A former Navy lieutenant testified that U.S. troops were indeed engaging the southern rebels in combat, according to a Morning Star article entitled "Filipinos want US out of Mindanao." But some officials still support the pact and its “benefits.” "For the moment, we are for the stay of the Visiting Forces Agreement,” said executive secretary and former general Eduardo Ermita after the session. “It provides proper security balance and stability in the Philippines."

But in a radio interview over the weekend, Senator Santiago said that “Life will go on” without the pact and that she is sponsoring a resolution: If the nation’s former colonial ruler refuses to renegotiate the VFA, it should be scrapped entirely so that American troops can be given six-months' notice to get out.

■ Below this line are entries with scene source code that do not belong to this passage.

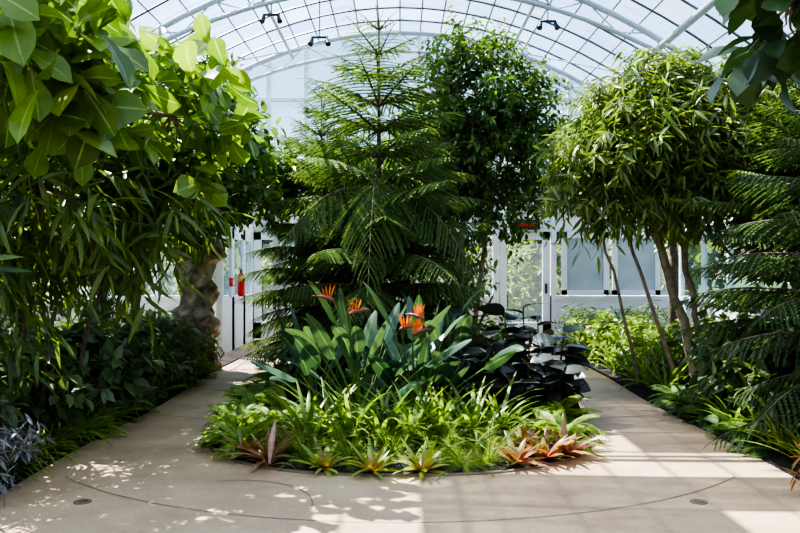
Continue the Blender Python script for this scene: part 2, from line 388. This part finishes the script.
# ---------------------------------------------------------------- foliage helpers
def blob(c,r,n,lo=.3):
    u=norm(rng.normal(size=(n,3)));rad=rng.uniform(lo**2,1,n)**.5
    return np.array(c)+u*rad[:,None]*np.array(r),u
TW=leafT(1,.012,'strap',0,.5)
def foliage(b,P,Dir,tl,nl,Lf,T,mat=0,droop=.3,spread=.9,upn=.4,tmat=1):
    Dir=norm(Dir);M=len(P)
    p1=norm(np.cross(Dir,rng.normal(size=(M,3))));p2=np.cross(Dir,p1)
    t=np.linspace(.12,1,nl);tlv=tl*rng.uniform(.5,1.5,M)
    pos=P[:,None]+Dir[:,None]*(tlv[:,None]*t)[:,:,None]-UP*(droop*.5*tlv[:,None]*t**2)[:,:,None]
    a=np.arange(nl)[None]*2.4+rng.uniform(0,6,M)[:,None]
    side=np.cos(a)[:,:,None]*p1[:,None]+np.sin(a)[:,:,None]*p2[:,None]
    D=Dir[:,None]*.5+side*spread-UP*droop+rng.normal(size=side.shape)*.12
    U=UP+rng.normal(size=side.shape)*upn
    n=M*nl
    scatter(b,T,pos.reshape(n,3),D.reshape(n,3),U.reshape(n,3),Lf*rng.uniform(.6,1.15,n),mat)
    scatter(b,TW,P,Dir-UP*droop*.5,UP+rng.normal(size=(M,3))*.1,tlv,tmat)
def tree(name,trunks,blobs,tl,nl,Lf,T,mat,barkm,droop=.3,spread=.9,upn=.4,outw=1,lo=.3,upd=.2):
    b=MB()
    tops=[]
    for pts,r0,r1 in trunks:
        P=np.array(pts,float)
        if len(P)==3: P=bez(*P,k=10)
        P[1:-1]+=rng.normal(size=(len(P)-2,3))*.015
        tube(b,P,np.linspace(r0,r1,len(P)),1,9);tops.append(P)
    for c,r,n in blobs:
        P,u=blob(c,r,n,lo)
        foliage(b,P,u*outw+UP*upd+rng.normal(size=u.shape)*.35,tl,nl,Lf,T,0,droop,spread,upn)
        c=np.array(c);best=min((np.linalg.norm(p-c)+(.0 if p[2]<c[2] else 2),tuple(p)) for TP in tops for p in TP[len(TP)//2:])[1]
        tube(b,bez(best,(np.array(best)+c)/2+np.array([0,0,.1]),c,6),np.linspace(.03,.018,6),1,6)
        for q in P[::max(1,n//14)]:
            tube(b,bez(c,(c+q)/2+rng.normal(size=3)*.06,q,5),np.linspace(.014,.005,5),1,5,cap=False)
    return b.build(name,[mat,barkm])

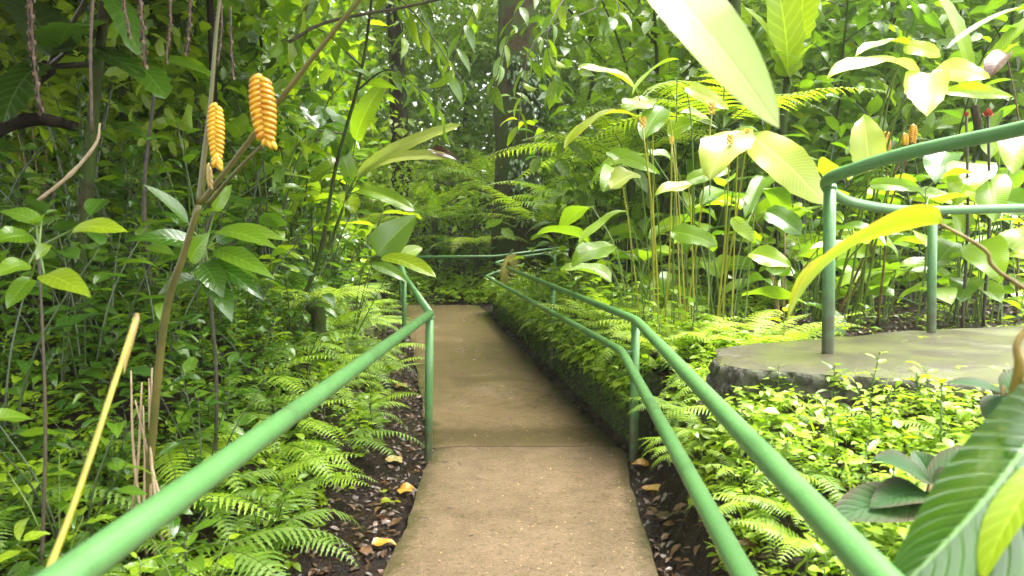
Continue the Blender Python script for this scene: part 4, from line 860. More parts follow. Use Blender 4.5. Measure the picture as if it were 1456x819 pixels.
fx = [(-13, 17, 1), (-9.5, 14, 0), (-7, 18.5, 3), (-4.6, 16, 2), (-3.2, 20, 1), (-1.6, 24, 2), (2.6, 22, 0), (1.6, 27, 3), (3.4, 18.2, 1), (5.4, 24, 3), (7.2, 16.2, 0), (9.8, 20, 1), (12.5, 15.5, 2), (15, 22, 3), (-17, 26, 3), (-11, 27, 0), (-6, 30, 1), (0, 36, 3), (6, 34, 1), (12, 32, 0), (19, 30, 1), (-22, 36, 1), (26, 40, 3), (-13, 42, 3), (8, 46, 3), (-3, 48, 1), (18, 48, 0), (10.2, 11.2, 2), (-8.4, 10.2, 2)]
fx.sort(key=lambda q: q[1])
for i, (x, y, k) in enumerate(fx):
    side = 'beyond the fern bank' if x < -1.9 else ('past the end of the path' if x < 2.2 else 'beyond the pale-leaved clumps')
    nm = ('slim mossy-barked forest tree', 'dark-barked forest tree', 'thin grey-barked forest tree', 'broad grey-barked forest tree')[k]
    cnt = sum(1 for q in fx[:i] if q[2] == k and ((q[0] < -1.9) == (x < -1.9)) and ((q[0] < 2.2) == (x < 2.2)))
    tree(f'{nm} {side}, {ORD[cnt]} in depth', x, y, TM[k], rng.uniform(0, 6.28), rng.uniform(.9, 1.15))

for o in [q for q in bpy.data.objects if q.name.startswith('shade_tree')][:1]:
    n = 700; zz = 4.2 * nrg.random(n); th = nrg.uniform(0, 6.28, n); cx = np.interp(zz, [0, 2.5, 5], [0, .15 * 7.5 * .25 + .0, .15 * 7.5 * .6])
    P_ = np.stack([cx + np.cos(th) * .045, np.sin(th) * .045 + zz * .02, zz], 1); D_ = np.stack([np.cos(th), np.sin(th), -1.2 + 0 * th], 1) + nrg.normal(size=(n, 3)) * .5
    link('moss', leaf_cloud('moss', P_, D_, np.stack([np.cos(th), np.sin(th), .4 + 0 * th], 1), nrg.uniform(.015, .05, n), .5, 'leaf_shade'), o)['kind'] = 'stuff'
# leaning sapling pole and the pale drooping sprays at the top
def spray_tree(name, label, base, pts, branches, L, W, mats, shape='lance', bk='bark_mossy', r=(.022, .010)):
    r1 = np.array([base[0], base[1], gz(*base)]); t2 = thing(name, label, 'tree', r1)
    P = catmull([r1 - (0, 0, .1)] + [np.asarray(q, float) for q in pts], 6) - r1
    link('trunk', Geo().add(tube(P, r, 10, .04)).mesh('trunk', bk), t2)
    for br, nlf in branches:
        B = catmull([np.asarray(q, float) for q in br], 6) - r1
        link('branch', Geo().add(tube(B, [.010, .003], 6)).mesh('branch', 'stem_dark'), t2)
        for i in range(nlf):
            f = .12 + .88 * (i + .5) / nlf; q = f * (len(B) - 1); k = min(int(q), len(B) - 2); p = B[k] + (B[k + 1] - B[k]) * (q - k); tg = unit(B[k + 1] - B[k]); s = unit(np.cross(tg, UPV)) * (1 if i % 2 else -1)
            d = unit(s * .8 + tg * .6 + np.array([0, 0, -.35]) + nrg.normal(size=3) * .22); l = L * rng.uniform(.7, 1.2)
            g = Geo().add(blade(p, d, np.array([0, 0, 1]) + nrg.normal(size=3) * .4, l, W * l / L * rng.uniform(.85, 1.2), shape, rng.uniform(.5, 1.4), rng.uniform(.1, .35), .04, rng.uniform(-.5, .5), 8, 1, rng.uniform(0, 6)))
            link('leaf', g.mesh('leaf', (mats[rng.randrange(len(mats))], 'stalk_green')), t2)
    return t2
spray_tree('sapling', 'leaning thin brown sapling beside the rattle flowers with drooping lance leaves', (-2.05, 6.2), [pix(452, 372, 6.1), pix(478, 235, 6.0), pix(515, 95, 5.9), pix(535, -60, 5.8)],
    [([pix(505, 130, 5.9), pix(560, 100, 5.7), pix(640, 175, 5.4)], 12), ([pix(515, 95, 5.9), pix(450, 40, 5.8), pix(395, 60, 5.6)], 11), ([pix(530, -30, 5.8), pix(590, 20, 5.5), pix(660, 120, 5.2)], 13), ([pix(530, -20, 5.8), pix(470, -20, 5.4), pix(420, 30, 5.2)], 10), ([pix(490, 190, 6), pix(440, 190, 5.8), pix(400, 240, 5.7)], 8)], .27, .085, ('leaf_mid', 'crown_green', 'leaf_lime'))
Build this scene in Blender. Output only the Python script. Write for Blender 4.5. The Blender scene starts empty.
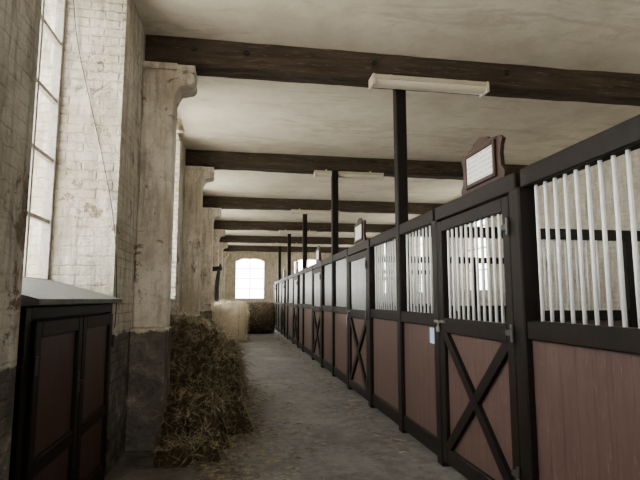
import bpy, bmesh, math, random
from mathutils import Vector, Matrix, noise
random.seed(7)
SC = bpy.context.scene
COL = SC.collection

# ------------------------------------------------------------------ materials
def new_mat(name):
    m = bpy.data.materials.new(name); m.use_nodes = True
    nt = m.node_tree; nt.nodes.clear()
    out = nt.nodes.new('ShaderNodeOutputMaterial')
    b = nt.nodes.new('ShaderNodeBsdfPrincipled')
    nt.links.new(b.outputs[0], out.inputs[0])
    return m, nt, b
def N(nt, t, **kw):
    n = nt.nodes.new(t)
    for k, v in kw.items(): setattr(n, k, v)
    return n
def noise_n(nt, vec, scale, detail=6, rough=.6, dist=0, out='Fac'):
    n = N(nt, 'ShaderNodeTexNoise'); n.inputs['Scale'].default_value = scale
    n.inputs['Detail'].default_value = detail; n.inputs['Roughness'].default_value = rough
    n.inputs['Distortion'].default_value = dist
    nt.links.new(vec, n.inputs['Vector']); return n.outputs[out]
def ramp(nt, fac, stops):
    r = N(nt, 'ShaderNodeValToRGB'); el = r.color_ramp.elements
    while len(el) < len(stops): el.new(.5)
    for e, (p, c) in zip(el, stops):
        e.position = p; e.color = (*c, 1) if len(c) == 3 else c
    nt.links.new(fac, r.inputs[0]); return r.outputs[0]
def mix(nt, fac, a, b, mode='MIX'):
    m = N(nt, 'ShaderNodeMix', data_type='RGBA', blend_type=mode)
    for s, v in ((m.inputs[0], fac), (m.inputs[6], a), (m.inputs[7], b)):
        if hasattr(v, 'node'): nt.links.new(v, s)
        elif isinstance(v, (int, float)): s.default_value = v
        else: s.default_value = (*v, 1)
    return m.outputs[2]
def mathn(nt, op, a, b=0.0, clamp=False):
    m = N(nt, 'ShaderNodeMath', operation=op, use_clamp=clamp)
    for s, v in ((m.inputs[0], a), (m.inputs[1], b)):
        if hasattr(v, 'node'): nt.links.new(v, s)
        else: s.default_value = v
    return m.outputs[0]
def pos(nt):
    return N(nt, 'ShaderNodeNewGeometry').outputs['Position']
def scaled(nt, v, s):
    m = N(nt, 'ShaderNodeMapping'); m.inputs['Scale'].default_value = s
    nt.links.new(v, m.inputs['Vector']); return m.outputs[0]
def bump(nt, b, h, strength=.5, dist=.02):
    n = N(nt, 'ShaderNodeBump'); n.inputs['Strength'].default_value = strength
    n.inputs['Distance'].default_value = dist
    nt.links.new(h, n.inputs['Height']); nt.links.new(n.outputs[0], b.inputs['Normal'])
def setc(nt, b, c, rough=.8, spec=None):
    if hasattr(c, 'node'): nt.links.new(c, b.inputs['Base Color'])
    else: b.inputs['Base Color'].default_value = (*c, 1)
    b.inputs['Roughness'].default_value = rough
    if spec is not None: b.inputs['Specular IOR Level'].default_value = spec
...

“I think it will pass because it’s not calling for the outright termination of the VFA but a renegotiation,“ Santiago explained. “If they don’t want to renegotiate, we don’t have a choice but to terminate it.”

She has found a number of high-profile allies in her quest, including the left-wing Banyan group led by the former Senate president Jovito Salonga, which filed a motion with the country’s Supreme Court last week challenging the U.S. role under the VFA.

The chair of the Senate’s defense committee and co-chair of the legislative oversight committee for the VFA said there had been “a lot of non-transparency” and that certain provisions of the agreement were “insulting” — like a clause that allows U.S. military commanders to make “unilateral” decisions if Filipino troops are not able or willing to fight. He asked the undersecretary of the presidential VFA commission if the offensive provisions were still in force — which the undersecretary did not know — and explained that if they were, “I am going to vote against the Visiting Forces Agreement.”

Senator Loren Legarda has called for an investigation and is a strong supporter of scrapping the treaty, which she opposed when it was first proposed. “We have more than enough able personnel from the AFP and the PNP to take care of ensuring our internal security,” she said, referring to the country’s military and police forces.

Members of the Philippines’ House of Representatives have organized a probe of their own into the pact, with many members offering harsh criticism of the U.S. presence. There are questions about “whether their presence here over the last seven years and in the coming years was constitutional,” said representative Satur Ocampo.

Another representative, Walden Bello, blasted the alleged construction of new U.S. bases that were supposed to have been outlawed in 1991. “Let’s call a spade a spade, let’s not pretend anymore that there is no U.S. basing in the country. The U.S. bases are definitely back.” Others went further, with a resolution (1335) filed in the House claiming that the continued U.S. presence “has resulted [in] the proliferation of prostitution and violence against women and children.”

The chief legal counsel for the president has urged the chief executive to review the VFA and potential legal violations that have been highlighted. But a spokesperson for the president said the government was open to an evaluation before any consideration of junking the agreement altogether. “It is still prudent for us to review first and study it very carefully," she said, noting that the concerns and allegations from the hearing should undergo the “proper process.”

American officials have vigorously defended the U.S. mission, however, with U.S. Defense Secretary Robert Gates quoted in the New York Times saying that the military support "has been instrumental in killing and capturing leaders of militant groups and anti-government organizations." The U.S. embassy in the Philippines continues to deny American involvement in combat operations.

But without an official congressional declaration of war, U.S. forces should not be in the Philippines to begin with — especially in light of the hostile sentiment that seems to pervade the country about it and the fact that the United States is borrowing astronomical amounts of money. Hundreds of millions of dollars are being squandered while American soldiers’ lives are being put at risk.

The treaty can be broken by either side and requires only six-months' notice. It is past time for the U.S. government to obey the Supreme Law of the Land and for all American troops stationed in the Philippines — and in all the other countries in which the U.S. military finds itself — to finally come home to their families. Non-negotiable notice of American withdrawal should be given immediately.